Argentina winger Gonzalo Camacho tells JOHNNY WATTERSONwhy Sunday's Test against Ireland is so important
ARGENTINA MIGHT look at the Ireland squad Declan Kidney announces tomorrow and feel that without Rob Kearney, Luke Fitzgerald and Rory Best the hosts are wounded for a match expected to be defined by the teams squabbling for inches.
From Felipe Contepomi’s position as captain, that can only be a good thing. The Argentina outhalf played for long enough with the two Leinster players, Kearney and Fitzgerald, to know their worth. But he must also look at his own side and see two gaping holes, one which he will fill in the absence of Juan Martin Hernandez and another in the pack, which is without backrower Juan Manuel Leguizamon.

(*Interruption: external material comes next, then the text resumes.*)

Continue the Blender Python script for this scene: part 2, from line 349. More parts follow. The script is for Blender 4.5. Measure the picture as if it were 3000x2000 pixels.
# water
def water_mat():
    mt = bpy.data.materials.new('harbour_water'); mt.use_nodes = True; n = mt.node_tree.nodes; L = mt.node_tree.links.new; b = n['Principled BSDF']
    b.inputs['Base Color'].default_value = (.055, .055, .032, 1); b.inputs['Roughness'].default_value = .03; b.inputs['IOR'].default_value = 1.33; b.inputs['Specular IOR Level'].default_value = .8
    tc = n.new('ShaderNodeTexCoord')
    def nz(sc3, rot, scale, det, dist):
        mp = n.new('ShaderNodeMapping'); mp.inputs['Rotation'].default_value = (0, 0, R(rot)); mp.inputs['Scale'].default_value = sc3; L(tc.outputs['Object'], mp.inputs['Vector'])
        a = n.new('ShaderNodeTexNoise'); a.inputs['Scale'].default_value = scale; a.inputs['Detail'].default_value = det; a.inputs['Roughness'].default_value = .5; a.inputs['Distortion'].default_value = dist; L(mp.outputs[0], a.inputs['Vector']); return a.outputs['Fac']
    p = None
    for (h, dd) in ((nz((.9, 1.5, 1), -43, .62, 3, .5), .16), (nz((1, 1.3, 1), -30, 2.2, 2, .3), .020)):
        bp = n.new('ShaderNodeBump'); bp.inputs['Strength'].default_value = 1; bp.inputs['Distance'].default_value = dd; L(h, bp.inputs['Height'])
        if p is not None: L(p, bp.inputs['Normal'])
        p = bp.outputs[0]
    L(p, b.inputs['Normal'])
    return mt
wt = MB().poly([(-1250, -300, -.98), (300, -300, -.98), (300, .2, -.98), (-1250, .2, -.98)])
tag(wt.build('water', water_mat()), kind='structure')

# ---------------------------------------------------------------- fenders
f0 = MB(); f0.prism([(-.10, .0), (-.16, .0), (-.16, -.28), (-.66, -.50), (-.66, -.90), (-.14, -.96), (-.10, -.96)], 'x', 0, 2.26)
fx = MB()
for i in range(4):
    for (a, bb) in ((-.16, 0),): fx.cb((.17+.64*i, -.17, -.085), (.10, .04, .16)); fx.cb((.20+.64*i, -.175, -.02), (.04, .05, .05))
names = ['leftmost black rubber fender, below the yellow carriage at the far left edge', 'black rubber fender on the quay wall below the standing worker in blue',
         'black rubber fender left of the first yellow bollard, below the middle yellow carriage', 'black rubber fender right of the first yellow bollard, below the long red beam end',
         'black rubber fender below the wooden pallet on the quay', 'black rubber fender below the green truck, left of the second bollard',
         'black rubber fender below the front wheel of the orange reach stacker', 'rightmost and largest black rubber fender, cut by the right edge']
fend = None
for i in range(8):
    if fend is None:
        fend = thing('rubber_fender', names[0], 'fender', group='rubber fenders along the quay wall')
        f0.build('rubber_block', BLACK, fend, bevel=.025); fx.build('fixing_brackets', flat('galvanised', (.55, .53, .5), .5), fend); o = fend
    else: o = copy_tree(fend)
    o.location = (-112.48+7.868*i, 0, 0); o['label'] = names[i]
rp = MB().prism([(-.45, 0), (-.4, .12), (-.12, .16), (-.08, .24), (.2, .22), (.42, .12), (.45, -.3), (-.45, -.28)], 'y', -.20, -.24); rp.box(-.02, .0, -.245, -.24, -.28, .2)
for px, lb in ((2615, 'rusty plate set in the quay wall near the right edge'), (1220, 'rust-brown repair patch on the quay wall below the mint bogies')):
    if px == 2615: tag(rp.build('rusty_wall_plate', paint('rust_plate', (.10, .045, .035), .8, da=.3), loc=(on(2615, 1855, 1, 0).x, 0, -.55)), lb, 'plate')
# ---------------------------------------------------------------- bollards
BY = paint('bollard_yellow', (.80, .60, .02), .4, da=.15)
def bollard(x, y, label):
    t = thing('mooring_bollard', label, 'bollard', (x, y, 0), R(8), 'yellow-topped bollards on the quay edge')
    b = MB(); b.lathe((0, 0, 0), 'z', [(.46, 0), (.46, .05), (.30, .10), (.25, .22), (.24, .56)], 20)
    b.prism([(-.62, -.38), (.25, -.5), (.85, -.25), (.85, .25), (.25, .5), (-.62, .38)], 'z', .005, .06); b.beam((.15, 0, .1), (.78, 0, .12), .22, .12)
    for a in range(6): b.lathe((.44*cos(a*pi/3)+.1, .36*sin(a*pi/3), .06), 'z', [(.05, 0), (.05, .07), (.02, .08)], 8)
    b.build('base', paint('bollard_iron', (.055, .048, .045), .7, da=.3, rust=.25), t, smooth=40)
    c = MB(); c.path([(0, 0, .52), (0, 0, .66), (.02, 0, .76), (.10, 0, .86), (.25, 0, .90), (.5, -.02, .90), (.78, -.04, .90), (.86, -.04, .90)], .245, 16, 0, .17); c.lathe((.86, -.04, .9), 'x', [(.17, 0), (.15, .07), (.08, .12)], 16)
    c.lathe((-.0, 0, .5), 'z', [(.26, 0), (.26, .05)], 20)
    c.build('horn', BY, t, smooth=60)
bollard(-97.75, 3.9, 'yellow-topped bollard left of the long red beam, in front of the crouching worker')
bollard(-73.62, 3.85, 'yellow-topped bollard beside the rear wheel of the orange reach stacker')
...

Leguizamon was cited after his club Stade Français’s Top 14 defeat at Stade Toulousain in August, when he was found to have made contact with the eye area of Jean Bouilhou. The 27 year-old was banned for 80 days despite Bouilhou sending a letter to the disciplinary commission exonerating him of the charge.
Hernandez, who has been plagued with injury in recent months, hurt his hamstring playing for Racing Metro in his latest setback, which ruled him out of all the autumn Tests. The “Magic Man”, as he is called, has no peer on the team.
But there are no tears from Argentina. Their lot before they enter the Tri-Nations in 2012 is to do what they have always done and use their limited programme to try to accelerate progress.
The IRB have committed €7.5 million for their entry into the Tri-Nations up to 2015 on the condition Argentina provides all of their best players for the tournament, while the Southern Hemisphere unions have requested the IRB to amend rule nine, which governs international player availability. Argentina need to start along a road now to be hot in two years’ time or they could be the catalyst for the biggest failed experiment in rugby.
“They are two very important players. Number 10 (Hernandez) is a dream 10,” says winger Gonzalo Camacho, who played against France last weekend but makes way for Horacio Agulla on Sunday.
“Every team who sees him play wants to play with him. Leguizamon, he is a very physical forward but we are trying to play how we can at the moment. We are doing very good. We have to adjust.”
Sunday’s match with Ireland is not just a roll-up friendly for Argentina but a rare chance to competitively develop before the World Cup and their Tri-Nations baptism. With no regular top-class competition, the match assumes a significance for the visitors that is not necessarily shared by Ireland.
“Ireland and England and France . . . I play in England (Harlequins) so I see the English players going into camp once a month, for three days and training together,” explains Camacho. “We don’t have that. The rules in the RFU or IRB are not legal to release us to go. That is a negative point for us. But we are doing everything we can, putting everything we can into training to try and make sure those points don’t count against us. We are at a disadvantage. But we try not to see that part and put in more into training maybe than they do.
“It is a huge disadvantage. They can play each other more than us. They play six, 12, how many matches? – 18 matches in a year? It is a great advantage for Ireland but they have to try and manage that as well.”
Camacho is not complaining, although Argentina have always been frustrated by the unsteadying effect of their geographical isolation and historically, an outrageous indifference to that difficulty. An amateur club system in a country over 30 times bigger than Ireland and with a population of 40 million has militated against them. Yet the Pumas have a better World Cup record than Ireland since 1999. Argentina’s run has been group stage in 1999, quarter-final in 2003, and semi-final in 2007, compared to Ireland’s group stage in 1999, quarter-final four years later and group stage again in 2007.
A world ranking of third for Argentina after the 2007 competition should have rattled cages. But it was Italy that barged through the Six Nations gates long before Los Pumas. “Yes, it (Sunday’s Test against Ireland) is very important for us because we have six games only in the year to play together, maybe seven,” says Camacho. “This is the last November game. We have some more in June, but it is going to be very important for us to finish in a positive way.”
The assumption is players will be released by the clubs according to the IRB proposal to run the new Four Nations from mid August through September. Camacho is cautious about the issue. “We will see,” he says smiling. “After the negotiations we will see.”